NOTE: This doesn’t work right. See this update.

Since I don’t do much software development, it took me a bit to understand how to get AVRDUDE to compile with libusb under OS X. These steps here have been confirmed to work for AVRDUDE v5.5 and v5.6:

– Install libusb from MacPorts: sudo port install libusb
– Extract the AVRDUDE source, change to that directory.
– Set CPPFLAGS so the libusb headers can be found: CPPFLAGS="-I/opt/local/include" && export CPPFLAGS
– Set LDFLAGS so the libusb libraries can be found: LDFLAGS="-L/opt/local/lib" && export LDFLAGS
– In the AVRDUDE source directory, run configure as the MacPorts version does: ./configure --mandir=${prefix}/share/man
– Build it: make
– Win!

UPDATE: This doesn’t actually work.
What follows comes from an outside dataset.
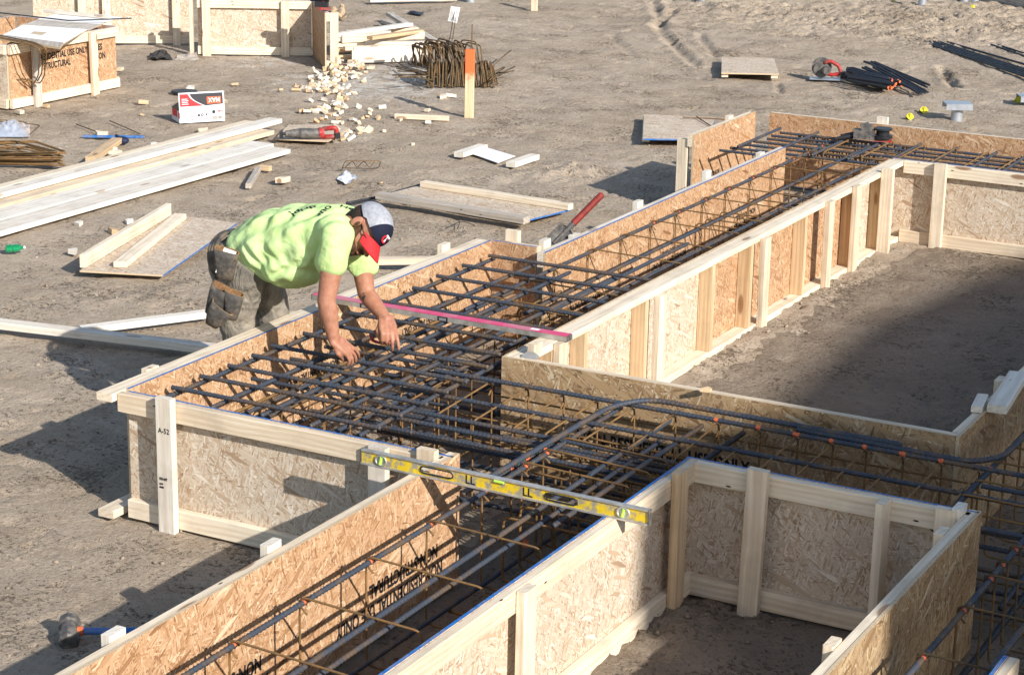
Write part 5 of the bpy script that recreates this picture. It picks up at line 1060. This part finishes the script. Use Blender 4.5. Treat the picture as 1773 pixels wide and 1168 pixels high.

It builds, but attempting to access the AVR Dragon returns the following error: avrdude: jtagmkII_getsync(): sign-on command: status -1. This also occurs with the version of AVRDUDE in MacPorts, making me wonder what exactly the AVR MacPack folks had to do to make it build properly for OS X.

One Comment

  1. spec
    spec March 14, 2017

    It worked for me on avrdude 6.3, OS X 10.12.2!! I added –libdir=/opt/local/lib –includedir=/opt/local/include to ./configure to build the binary with default paths compatible with MacPorts. None of the versions of avrdude accept a -p flag that’s compatible with avr-gcc’s -mmcu token for the attiny2313a, which breaks my Makefile and also AVRFuses. Adding :

    part parent “t2313”
    id = “t2313a”;
    desc = “ATtiny2313a”;
    ;

    after the t2313 entry in avrdude.conf.in, adds this support. Hopefully my patch is accepted upstream.